Book Talk: *Gone Girl*, by Gillian Flynn


Gone Girl
Gillian Flynn (Facebook)
Crown (2012), Hardcover (ISBN 030758836X / 9780307588364)
Fiction, 432 pages
Source: purchased e-book (E-ISBN 9780307588388)
Reason for reading: personal, seasonal

Opening lines: “When I think of my wife, I always think of her head. The shape of it, to begin with. The very first time I saw her, it was the back of the head I saw, and there was something lovely about it, the angles of it.
Like a shiny, hard corn kernel or a riverbed fossil. She had what the
Victorians would call finely shaped head. You could imagine the
skull quite easily.

“I’d know her head anywhere.

“And what’s inside it.”

Book description, from the publisher’s website:
Marriage can be a real killer.
On a warm summer morning in North Carthage, Missouri, it is Nick and Amy Dunne’s fifth wedding anniversary. Presents are being wrapped and reservations are being made when Nick’s clever and beautiful wife disappears from their rented McMansion on the Mississippi River. Husband-of-the-Year Nick isn’t doing himself any favors with cringe-worthy daydreams about the slope and shape of his wife’s head, but passages from Amy’s diary reveal the alpha-girl perfectionist could have put anyone dangerously on edge. Under mounting pressure from the police and the media—as well as Amy’s fiercely doting parents—the town golden boy parades an endless series of lies, deceits, and inappropriate behavior. Nick is oddly evasive, and he’s definitely bitter—but is he really a killer? 
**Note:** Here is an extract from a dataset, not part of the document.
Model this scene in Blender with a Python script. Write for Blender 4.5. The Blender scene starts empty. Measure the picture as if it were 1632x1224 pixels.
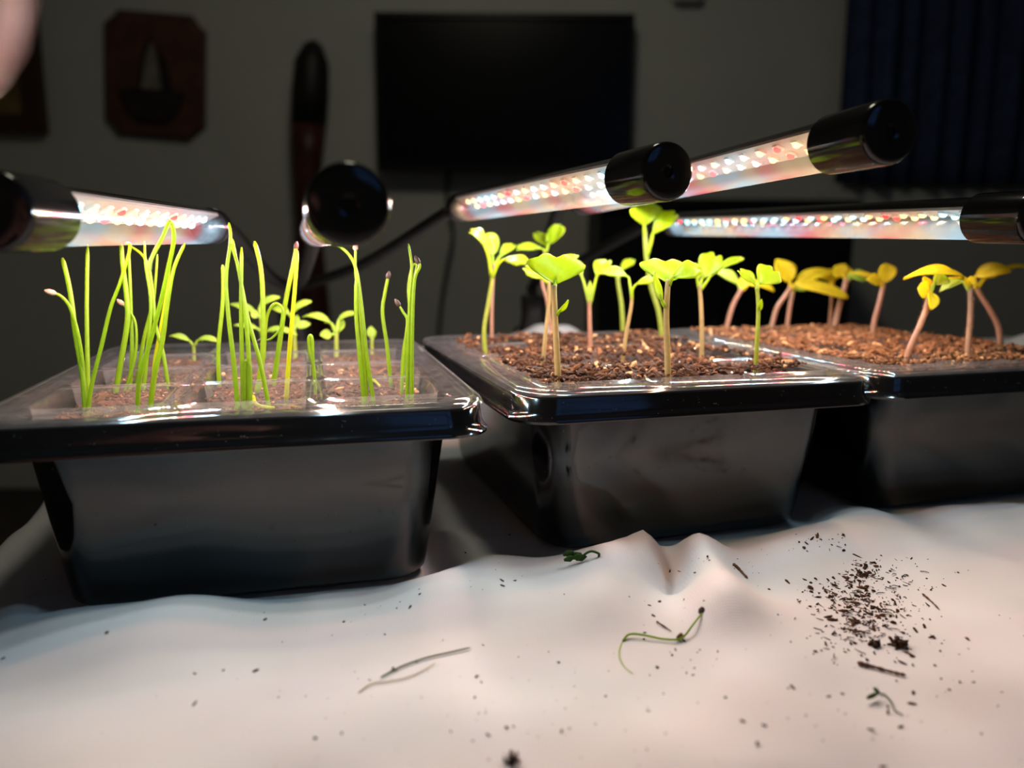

As the cops close in, every couple in town is soon wondering how well they know the one that they love. With his twin sister, Margo, at his side, Nick stands by his innocence. Trouble is, if Nick didn’t do it, where is that beautiful wife? And what was in that silvery gift box hidden in the back of her bedroom closet?

Comments: Gone Girl has been one of those “everyone’s talking about it” books since early this past summer. I don’t read a lot of genre fiction–which, as a murder mystery, this technically is–but I wanted to read this one before people stopped talking about it. That said, it’s really not that easy to talk about, between the potential spoiler minefield of any plot discussion–it is a murder mystery–and the fact that…yeah, almost everyone’s talked about it already.

I haven’t read any of Gillian Flynn’s fiction before this (although I do remember reading the book reviews she wrote for Entertainment Weekly several years back), but I have seen it praised, and I understand why. In Gone Girl she smartly blends plot-based suspense with psychological intrigue, and does it through the alternating perspectives of two unreliable–and frequently unlikable–narrators. The novel explores some provocative and unsettling questions about marriage: in general, its particular shape for any two people involved in it, and just how much of our real selves we allow into it.

But I wouldn’t advise taking Nick and Amy Dunne as any sort of models for marriage, even of the cautionary variety. They’re one of those couples whose individual dysfunctionalities match up well enough to form an entity with its own unique flavor of screwed-up. Flynn’s insights into both of their minds had me questioning, shifting allegiances, and anxious to see how it would all play out. And for me, it was the twists and turns of Amy and Nick’s thoughts, even more than the plot in which they’re involved, that made Gone Girl riveting reading. It’s dark, disturbing, and perfect for this spooky-reading time of year.